Do this. Locate every line below that contains the word "More" and copy it.

++++

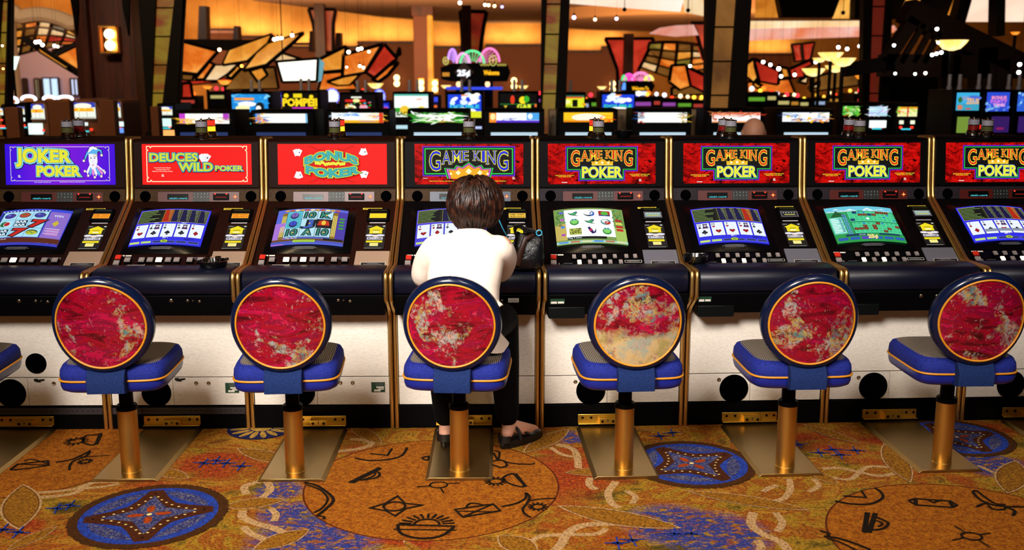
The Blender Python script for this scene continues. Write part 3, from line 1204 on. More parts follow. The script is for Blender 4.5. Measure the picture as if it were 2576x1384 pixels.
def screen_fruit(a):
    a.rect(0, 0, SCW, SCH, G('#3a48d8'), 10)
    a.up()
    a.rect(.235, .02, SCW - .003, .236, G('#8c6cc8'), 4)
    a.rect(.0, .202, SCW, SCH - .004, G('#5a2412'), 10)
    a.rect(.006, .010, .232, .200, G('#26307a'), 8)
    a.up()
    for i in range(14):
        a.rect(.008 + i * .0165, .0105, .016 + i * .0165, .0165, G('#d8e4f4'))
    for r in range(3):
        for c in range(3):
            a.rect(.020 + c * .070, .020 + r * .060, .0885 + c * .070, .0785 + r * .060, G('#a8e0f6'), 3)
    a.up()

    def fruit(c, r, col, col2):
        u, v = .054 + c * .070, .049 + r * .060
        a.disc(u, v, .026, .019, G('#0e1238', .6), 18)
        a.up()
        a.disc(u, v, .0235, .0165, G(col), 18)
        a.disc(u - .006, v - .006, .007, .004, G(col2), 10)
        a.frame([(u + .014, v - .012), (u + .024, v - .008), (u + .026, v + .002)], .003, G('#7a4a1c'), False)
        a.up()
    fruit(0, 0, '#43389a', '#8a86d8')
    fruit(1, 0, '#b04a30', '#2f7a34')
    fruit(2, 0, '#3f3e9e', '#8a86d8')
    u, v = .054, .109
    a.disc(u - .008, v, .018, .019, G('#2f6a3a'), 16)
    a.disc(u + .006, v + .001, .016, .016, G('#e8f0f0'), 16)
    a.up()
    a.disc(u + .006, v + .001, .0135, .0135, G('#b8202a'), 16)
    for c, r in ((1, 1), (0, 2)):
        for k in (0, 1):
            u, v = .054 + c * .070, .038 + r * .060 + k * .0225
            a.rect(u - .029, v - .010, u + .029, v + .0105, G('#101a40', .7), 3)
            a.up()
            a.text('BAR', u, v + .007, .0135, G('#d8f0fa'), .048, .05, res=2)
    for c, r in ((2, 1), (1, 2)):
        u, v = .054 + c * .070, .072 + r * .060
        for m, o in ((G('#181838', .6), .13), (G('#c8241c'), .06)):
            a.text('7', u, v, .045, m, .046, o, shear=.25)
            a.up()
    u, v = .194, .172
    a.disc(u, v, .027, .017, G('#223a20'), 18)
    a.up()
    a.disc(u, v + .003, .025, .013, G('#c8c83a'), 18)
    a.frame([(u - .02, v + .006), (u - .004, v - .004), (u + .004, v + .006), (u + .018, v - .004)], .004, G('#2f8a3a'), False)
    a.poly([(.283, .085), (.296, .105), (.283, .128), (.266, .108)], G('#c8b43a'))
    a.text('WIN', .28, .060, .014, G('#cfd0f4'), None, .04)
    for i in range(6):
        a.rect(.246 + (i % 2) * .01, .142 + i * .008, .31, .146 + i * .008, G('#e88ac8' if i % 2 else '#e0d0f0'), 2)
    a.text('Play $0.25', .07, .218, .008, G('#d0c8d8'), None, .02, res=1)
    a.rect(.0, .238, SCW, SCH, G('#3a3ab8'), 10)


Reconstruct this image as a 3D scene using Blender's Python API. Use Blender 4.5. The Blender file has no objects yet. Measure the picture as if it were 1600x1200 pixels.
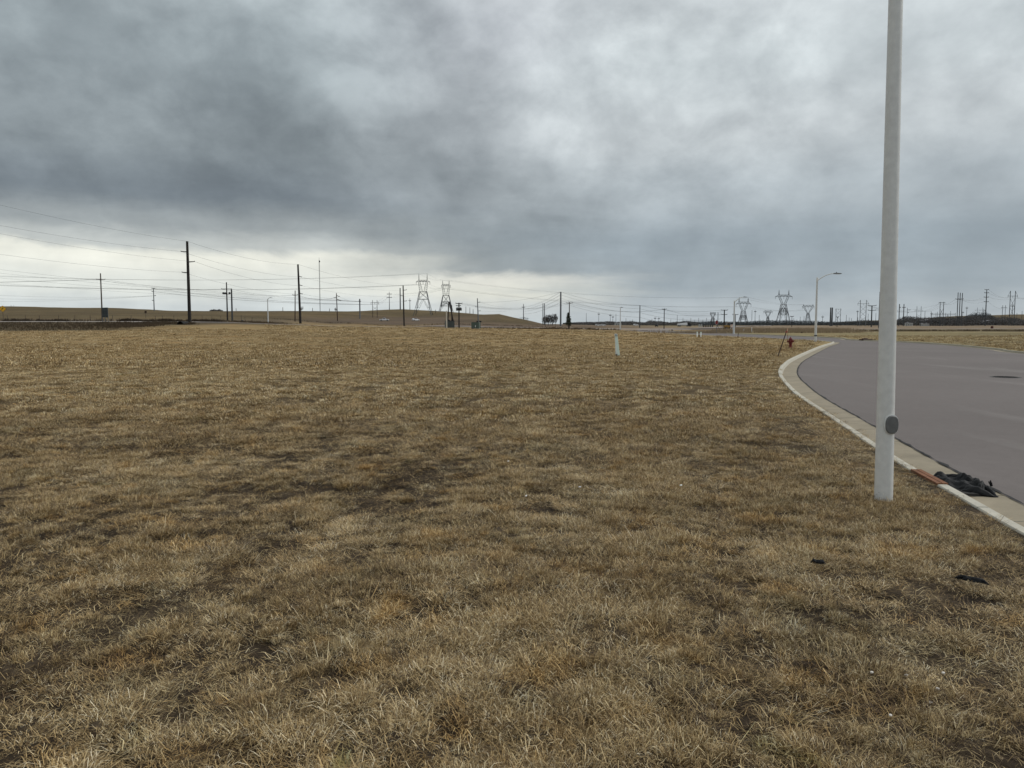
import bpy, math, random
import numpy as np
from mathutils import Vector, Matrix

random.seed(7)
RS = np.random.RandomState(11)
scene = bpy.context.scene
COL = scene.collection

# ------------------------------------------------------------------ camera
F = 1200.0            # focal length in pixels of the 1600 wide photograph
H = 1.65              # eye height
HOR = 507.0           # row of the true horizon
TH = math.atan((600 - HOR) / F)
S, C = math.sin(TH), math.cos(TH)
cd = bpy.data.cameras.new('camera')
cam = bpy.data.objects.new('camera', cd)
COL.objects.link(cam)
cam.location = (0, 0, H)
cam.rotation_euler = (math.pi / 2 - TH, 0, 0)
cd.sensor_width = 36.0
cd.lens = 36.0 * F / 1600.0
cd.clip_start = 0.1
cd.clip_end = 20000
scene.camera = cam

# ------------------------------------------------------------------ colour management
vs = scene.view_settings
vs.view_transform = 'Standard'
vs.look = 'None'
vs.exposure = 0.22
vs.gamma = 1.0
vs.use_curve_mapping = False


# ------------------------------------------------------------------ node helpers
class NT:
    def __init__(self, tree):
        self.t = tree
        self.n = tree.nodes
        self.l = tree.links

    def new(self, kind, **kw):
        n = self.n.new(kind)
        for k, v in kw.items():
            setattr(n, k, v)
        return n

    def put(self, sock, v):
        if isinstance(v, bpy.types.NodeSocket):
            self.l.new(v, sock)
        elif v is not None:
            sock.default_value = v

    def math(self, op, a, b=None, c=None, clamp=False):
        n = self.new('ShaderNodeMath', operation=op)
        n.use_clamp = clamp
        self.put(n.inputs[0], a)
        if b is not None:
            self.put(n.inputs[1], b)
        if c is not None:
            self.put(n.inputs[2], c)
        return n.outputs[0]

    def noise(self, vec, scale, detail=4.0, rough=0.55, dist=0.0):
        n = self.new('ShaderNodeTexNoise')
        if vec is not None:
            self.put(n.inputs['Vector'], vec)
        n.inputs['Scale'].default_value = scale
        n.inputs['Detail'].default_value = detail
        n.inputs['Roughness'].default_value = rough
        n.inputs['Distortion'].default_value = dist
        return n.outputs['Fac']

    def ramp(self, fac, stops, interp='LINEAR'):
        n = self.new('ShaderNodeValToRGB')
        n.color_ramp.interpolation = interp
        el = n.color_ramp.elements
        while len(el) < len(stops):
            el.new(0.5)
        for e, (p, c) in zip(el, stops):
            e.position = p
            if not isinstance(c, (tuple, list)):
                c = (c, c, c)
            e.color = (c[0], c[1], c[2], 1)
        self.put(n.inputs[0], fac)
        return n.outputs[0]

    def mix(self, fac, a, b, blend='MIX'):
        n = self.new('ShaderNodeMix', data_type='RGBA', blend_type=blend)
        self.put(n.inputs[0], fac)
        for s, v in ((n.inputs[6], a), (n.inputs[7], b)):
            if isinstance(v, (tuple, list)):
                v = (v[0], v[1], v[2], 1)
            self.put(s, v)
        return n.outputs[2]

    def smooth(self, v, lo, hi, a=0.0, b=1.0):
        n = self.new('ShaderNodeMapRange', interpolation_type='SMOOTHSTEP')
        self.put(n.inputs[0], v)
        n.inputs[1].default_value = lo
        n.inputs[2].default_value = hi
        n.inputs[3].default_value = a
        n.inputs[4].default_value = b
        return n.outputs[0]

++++

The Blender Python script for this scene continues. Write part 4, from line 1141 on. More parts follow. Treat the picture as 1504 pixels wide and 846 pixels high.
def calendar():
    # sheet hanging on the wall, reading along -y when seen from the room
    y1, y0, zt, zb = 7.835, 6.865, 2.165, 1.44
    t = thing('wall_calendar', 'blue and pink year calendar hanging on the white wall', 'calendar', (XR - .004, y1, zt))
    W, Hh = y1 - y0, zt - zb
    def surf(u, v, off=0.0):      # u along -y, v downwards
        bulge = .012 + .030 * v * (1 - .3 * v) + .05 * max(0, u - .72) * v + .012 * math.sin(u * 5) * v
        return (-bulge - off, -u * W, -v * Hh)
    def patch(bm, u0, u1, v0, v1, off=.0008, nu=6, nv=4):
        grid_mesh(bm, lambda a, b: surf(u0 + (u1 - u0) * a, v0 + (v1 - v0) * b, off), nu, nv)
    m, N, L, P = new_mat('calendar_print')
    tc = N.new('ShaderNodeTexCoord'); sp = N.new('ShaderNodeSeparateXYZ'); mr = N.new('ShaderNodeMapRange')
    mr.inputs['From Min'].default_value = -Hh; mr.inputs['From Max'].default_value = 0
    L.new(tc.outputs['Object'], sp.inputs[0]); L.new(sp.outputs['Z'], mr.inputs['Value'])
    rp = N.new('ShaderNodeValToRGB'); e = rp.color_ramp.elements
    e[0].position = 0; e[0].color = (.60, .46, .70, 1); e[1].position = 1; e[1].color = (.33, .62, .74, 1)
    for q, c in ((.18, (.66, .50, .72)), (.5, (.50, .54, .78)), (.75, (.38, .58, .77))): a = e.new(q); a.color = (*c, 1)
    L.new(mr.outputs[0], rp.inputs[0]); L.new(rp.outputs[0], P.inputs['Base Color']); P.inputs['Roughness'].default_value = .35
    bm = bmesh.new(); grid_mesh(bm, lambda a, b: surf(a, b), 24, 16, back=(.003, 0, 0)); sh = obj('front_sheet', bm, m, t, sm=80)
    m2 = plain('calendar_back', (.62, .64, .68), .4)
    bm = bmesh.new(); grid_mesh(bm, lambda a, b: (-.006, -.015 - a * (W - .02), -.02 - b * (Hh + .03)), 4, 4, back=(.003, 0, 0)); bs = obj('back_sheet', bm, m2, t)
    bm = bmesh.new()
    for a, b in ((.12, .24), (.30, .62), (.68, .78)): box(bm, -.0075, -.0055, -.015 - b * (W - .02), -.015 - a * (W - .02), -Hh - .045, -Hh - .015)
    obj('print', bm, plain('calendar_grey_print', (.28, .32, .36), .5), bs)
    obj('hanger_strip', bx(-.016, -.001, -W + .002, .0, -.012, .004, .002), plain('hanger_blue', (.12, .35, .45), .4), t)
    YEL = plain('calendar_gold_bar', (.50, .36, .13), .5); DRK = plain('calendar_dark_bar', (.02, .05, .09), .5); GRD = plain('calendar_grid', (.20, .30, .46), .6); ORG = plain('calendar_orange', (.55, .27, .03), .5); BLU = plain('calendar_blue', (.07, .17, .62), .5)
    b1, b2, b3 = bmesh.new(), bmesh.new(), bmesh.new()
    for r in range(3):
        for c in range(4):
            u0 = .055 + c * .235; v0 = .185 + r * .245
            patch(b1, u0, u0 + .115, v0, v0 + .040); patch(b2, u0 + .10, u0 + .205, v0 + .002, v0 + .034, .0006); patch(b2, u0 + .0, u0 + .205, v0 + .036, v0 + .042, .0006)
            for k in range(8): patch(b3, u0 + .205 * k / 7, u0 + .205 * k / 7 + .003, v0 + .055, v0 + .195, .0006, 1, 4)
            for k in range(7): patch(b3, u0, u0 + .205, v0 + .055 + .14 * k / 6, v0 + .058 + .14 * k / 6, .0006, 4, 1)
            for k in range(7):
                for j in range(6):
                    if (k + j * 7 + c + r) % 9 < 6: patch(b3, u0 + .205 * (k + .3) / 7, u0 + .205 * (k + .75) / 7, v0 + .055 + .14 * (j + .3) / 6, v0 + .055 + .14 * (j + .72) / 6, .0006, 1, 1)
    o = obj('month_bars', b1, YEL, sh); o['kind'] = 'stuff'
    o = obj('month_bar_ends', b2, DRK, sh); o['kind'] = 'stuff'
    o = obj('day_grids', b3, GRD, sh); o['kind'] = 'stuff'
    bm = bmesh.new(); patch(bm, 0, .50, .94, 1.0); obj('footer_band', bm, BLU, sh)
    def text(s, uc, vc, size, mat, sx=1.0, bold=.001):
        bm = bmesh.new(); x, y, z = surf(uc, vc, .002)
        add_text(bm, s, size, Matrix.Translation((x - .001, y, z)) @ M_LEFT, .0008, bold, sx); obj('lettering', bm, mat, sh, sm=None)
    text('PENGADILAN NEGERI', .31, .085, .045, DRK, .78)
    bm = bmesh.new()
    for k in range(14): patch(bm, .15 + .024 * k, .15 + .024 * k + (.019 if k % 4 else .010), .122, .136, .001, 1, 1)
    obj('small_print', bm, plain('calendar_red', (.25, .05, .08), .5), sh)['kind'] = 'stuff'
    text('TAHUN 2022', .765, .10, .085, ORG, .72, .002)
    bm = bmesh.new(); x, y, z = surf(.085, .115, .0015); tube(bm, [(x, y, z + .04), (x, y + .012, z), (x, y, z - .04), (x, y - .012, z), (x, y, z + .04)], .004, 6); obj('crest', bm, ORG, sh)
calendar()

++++

Worked solution.
The Blender Python script for this scene continues. Write part 3, from line 1204 on. More parts follow. The script is for Blender 4.5. Measure the picture as if it were 2576x1384 pixels.
The Blender Python script for this scene continues. Write part 4, from line 1141 on. More parts follow. Treat the picture as 1504 pixels wide and 846 pixels high.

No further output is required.